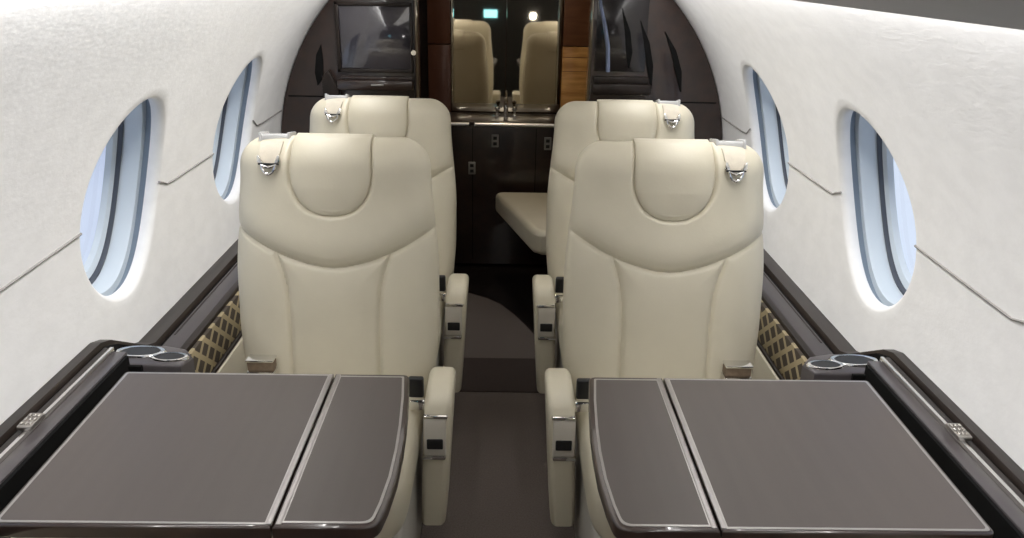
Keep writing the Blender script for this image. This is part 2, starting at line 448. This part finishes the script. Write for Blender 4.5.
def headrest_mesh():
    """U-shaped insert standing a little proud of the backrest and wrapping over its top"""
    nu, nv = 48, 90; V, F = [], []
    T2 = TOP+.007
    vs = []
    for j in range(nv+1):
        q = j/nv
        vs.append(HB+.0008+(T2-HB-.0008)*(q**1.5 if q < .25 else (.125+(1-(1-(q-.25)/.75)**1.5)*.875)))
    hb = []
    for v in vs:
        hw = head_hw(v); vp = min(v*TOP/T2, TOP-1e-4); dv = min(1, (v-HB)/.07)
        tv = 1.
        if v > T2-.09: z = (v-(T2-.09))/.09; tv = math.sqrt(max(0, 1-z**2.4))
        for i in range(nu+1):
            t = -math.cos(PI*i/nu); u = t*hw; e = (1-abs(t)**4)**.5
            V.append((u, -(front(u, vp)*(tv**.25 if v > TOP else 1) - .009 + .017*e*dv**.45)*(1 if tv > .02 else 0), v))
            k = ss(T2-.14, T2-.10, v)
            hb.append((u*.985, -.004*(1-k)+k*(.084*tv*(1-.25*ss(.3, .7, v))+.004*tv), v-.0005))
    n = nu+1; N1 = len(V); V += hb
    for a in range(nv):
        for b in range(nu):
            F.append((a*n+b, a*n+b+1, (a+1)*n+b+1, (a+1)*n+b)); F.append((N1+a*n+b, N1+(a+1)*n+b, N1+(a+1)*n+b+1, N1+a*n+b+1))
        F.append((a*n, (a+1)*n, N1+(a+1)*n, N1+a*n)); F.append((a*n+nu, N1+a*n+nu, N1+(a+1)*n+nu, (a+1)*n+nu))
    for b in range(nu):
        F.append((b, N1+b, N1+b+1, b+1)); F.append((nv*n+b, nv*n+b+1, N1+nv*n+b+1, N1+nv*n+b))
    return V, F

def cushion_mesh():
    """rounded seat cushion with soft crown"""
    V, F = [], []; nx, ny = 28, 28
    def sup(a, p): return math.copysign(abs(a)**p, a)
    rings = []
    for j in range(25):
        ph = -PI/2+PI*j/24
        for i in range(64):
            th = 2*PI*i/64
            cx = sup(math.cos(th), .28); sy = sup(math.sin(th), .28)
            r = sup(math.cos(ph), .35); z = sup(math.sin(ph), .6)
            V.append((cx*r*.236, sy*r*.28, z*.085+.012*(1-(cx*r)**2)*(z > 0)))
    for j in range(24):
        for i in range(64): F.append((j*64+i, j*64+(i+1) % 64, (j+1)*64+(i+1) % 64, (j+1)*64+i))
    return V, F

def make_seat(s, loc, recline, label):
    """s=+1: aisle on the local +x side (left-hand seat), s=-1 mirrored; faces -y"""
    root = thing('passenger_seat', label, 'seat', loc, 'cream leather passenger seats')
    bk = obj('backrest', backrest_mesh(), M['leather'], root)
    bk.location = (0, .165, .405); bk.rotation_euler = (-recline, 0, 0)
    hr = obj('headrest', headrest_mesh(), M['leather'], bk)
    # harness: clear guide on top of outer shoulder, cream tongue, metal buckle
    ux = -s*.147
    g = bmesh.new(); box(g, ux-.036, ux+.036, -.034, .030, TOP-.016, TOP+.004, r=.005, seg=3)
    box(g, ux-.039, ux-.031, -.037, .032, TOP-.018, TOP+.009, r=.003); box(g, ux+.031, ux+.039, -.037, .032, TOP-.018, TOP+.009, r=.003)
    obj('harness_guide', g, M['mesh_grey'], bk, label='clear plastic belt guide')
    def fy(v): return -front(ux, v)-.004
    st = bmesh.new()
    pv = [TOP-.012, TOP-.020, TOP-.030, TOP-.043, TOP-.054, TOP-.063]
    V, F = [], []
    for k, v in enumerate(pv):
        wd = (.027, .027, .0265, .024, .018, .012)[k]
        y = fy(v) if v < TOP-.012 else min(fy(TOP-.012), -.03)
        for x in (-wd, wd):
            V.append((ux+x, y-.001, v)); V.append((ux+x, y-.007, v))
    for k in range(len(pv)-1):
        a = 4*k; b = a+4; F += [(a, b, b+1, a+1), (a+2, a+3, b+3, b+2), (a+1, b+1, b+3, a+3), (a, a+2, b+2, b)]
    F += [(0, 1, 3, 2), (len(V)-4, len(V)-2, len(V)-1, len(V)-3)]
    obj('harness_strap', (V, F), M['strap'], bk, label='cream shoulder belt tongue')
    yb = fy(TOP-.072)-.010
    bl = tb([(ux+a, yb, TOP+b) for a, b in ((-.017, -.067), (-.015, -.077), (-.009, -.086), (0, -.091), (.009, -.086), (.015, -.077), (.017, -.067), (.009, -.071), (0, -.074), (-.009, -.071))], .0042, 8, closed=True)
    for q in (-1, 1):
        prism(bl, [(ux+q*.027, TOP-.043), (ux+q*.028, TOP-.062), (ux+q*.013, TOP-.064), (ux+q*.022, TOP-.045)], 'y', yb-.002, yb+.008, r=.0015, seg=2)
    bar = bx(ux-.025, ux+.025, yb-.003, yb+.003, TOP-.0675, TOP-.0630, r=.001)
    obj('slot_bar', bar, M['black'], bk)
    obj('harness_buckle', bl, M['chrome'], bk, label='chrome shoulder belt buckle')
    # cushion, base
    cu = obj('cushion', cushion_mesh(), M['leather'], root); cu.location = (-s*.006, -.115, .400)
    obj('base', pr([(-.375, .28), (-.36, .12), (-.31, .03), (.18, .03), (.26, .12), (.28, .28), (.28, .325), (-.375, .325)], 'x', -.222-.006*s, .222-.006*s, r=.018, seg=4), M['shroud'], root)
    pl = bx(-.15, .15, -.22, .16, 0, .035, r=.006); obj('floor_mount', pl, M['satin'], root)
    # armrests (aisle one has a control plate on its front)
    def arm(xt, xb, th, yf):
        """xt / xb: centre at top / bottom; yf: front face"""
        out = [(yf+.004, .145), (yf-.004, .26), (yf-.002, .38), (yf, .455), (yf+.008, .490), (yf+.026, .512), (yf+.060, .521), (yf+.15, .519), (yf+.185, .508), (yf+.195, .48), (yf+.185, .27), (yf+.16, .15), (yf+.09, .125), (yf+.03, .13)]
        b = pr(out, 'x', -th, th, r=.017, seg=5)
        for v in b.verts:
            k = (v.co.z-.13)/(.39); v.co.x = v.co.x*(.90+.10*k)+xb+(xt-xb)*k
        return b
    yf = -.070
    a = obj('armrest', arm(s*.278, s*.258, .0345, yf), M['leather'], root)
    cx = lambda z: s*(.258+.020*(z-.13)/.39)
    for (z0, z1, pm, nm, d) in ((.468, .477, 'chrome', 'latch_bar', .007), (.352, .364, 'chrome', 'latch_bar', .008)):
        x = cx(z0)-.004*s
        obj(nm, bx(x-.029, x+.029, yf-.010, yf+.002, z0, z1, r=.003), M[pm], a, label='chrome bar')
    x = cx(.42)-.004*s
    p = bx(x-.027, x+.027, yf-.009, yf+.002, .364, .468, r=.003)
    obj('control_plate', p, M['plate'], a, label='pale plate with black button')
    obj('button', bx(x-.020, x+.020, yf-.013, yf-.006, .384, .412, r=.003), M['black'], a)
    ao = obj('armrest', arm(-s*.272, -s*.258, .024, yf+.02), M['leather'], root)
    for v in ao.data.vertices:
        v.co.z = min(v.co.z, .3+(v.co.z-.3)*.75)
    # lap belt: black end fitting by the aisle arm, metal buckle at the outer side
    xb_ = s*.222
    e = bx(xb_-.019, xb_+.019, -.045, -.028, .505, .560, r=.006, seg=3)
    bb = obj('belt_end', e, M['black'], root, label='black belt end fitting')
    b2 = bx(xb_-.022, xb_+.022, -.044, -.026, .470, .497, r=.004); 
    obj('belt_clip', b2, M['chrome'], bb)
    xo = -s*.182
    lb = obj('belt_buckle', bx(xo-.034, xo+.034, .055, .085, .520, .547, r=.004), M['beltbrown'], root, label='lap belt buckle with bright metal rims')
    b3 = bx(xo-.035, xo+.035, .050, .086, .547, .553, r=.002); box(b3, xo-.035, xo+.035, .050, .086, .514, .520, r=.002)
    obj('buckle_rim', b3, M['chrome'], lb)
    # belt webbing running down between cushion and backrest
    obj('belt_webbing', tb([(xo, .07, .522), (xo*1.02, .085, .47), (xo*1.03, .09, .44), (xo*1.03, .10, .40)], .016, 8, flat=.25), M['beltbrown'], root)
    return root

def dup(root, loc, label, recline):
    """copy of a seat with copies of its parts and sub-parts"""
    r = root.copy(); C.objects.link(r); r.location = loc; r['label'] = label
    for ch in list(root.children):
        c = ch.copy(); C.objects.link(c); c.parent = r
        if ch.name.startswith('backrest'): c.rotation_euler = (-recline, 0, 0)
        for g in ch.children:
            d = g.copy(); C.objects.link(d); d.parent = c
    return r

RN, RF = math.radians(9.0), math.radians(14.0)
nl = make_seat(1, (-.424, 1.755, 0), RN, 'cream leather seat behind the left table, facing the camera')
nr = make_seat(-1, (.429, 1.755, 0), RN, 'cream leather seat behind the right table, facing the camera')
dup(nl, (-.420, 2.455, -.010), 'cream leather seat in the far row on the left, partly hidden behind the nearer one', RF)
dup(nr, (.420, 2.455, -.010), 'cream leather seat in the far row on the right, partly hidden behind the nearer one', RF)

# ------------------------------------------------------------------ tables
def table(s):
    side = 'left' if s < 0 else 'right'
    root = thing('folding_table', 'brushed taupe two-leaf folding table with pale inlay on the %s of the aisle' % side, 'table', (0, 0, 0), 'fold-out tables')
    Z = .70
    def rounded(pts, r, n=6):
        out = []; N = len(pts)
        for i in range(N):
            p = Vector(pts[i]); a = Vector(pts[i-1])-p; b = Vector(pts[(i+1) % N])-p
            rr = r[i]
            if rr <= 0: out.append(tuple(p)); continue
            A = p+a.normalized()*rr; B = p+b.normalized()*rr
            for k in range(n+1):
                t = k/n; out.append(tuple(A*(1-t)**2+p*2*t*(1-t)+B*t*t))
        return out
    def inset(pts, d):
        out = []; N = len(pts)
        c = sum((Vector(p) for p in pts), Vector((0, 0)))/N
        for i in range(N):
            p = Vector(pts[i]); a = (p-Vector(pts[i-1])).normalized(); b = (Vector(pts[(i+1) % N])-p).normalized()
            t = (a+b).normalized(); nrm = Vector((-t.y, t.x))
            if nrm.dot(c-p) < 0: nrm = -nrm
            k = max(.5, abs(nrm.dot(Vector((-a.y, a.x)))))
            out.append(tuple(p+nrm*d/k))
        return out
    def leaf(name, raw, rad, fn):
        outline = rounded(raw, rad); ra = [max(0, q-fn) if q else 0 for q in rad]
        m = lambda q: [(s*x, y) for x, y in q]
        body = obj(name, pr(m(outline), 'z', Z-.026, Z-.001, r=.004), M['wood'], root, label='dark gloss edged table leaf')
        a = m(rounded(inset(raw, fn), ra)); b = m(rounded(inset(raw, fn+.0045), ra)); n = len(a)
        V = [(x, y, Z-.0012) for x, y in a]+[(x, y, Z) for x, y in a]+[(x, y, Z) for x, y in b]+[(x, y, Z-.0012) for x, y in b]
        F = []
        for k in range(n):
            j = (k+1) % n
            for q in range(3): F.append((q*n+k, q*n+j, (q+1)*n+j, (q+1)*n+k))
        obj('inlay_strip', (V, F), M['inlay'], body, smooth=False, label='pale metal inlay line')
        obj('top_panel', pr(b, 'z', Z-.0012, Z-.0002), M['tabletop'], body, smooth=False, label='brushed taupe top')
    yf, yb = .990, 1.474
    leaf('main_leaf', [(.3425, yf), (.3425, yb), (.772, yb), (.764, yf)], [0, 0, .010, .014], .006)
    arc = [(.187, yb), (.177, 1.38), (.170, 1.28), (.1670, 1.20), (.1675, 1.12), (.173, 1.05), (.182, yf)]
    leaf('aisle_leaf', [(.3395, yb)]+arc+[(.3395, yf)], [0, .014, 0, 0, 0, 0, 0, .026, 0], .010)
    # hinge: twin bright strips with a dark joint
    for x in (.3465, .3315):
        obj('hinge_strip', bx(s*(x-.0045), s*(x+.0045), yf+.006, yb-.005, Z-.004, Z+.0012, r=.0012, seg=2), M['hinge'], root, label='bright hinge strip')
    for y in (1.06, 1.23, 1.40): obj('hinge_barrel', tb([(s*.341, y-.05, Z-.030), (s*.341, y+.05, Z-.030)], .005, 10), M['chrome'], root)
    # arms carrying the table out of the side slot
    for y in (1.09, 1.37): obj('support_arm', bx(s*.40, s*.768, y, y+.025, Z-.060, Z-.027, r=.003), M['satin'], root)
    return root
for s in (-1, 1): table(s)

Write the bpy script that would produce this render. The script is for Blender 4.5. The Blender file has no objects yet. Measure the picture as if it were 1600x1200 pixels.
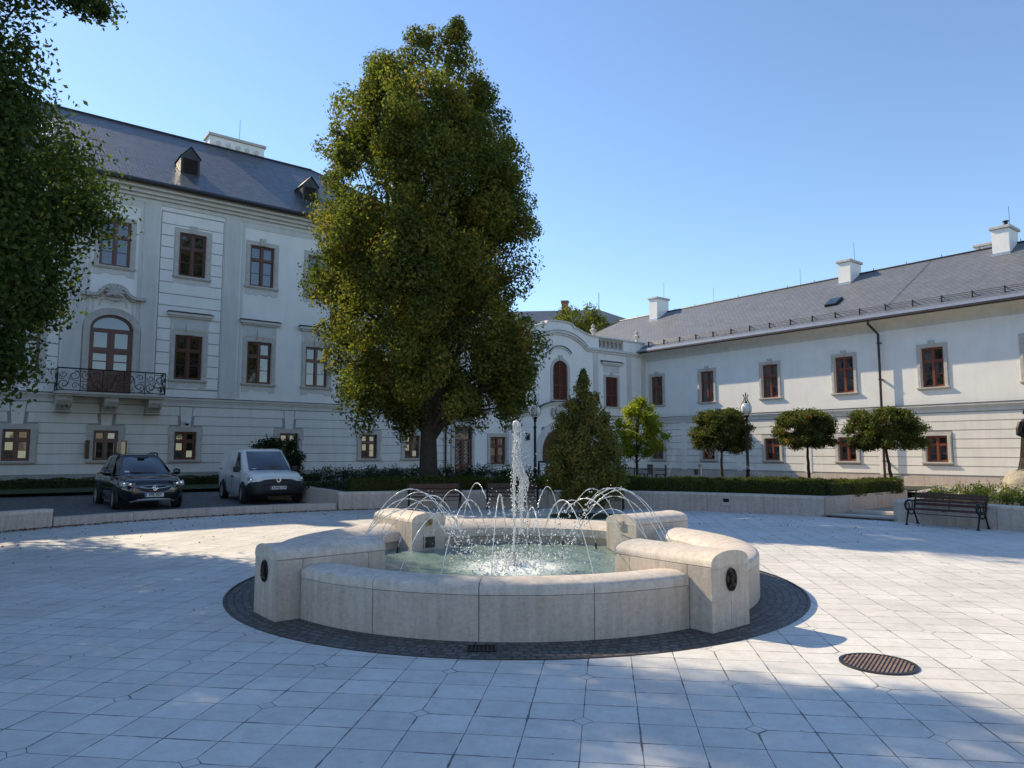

• [PROBLEM DESCRIPTION] Tell how many lines of the data above hold the string "this". Give only the number.

• [TASK RESPONSE] 2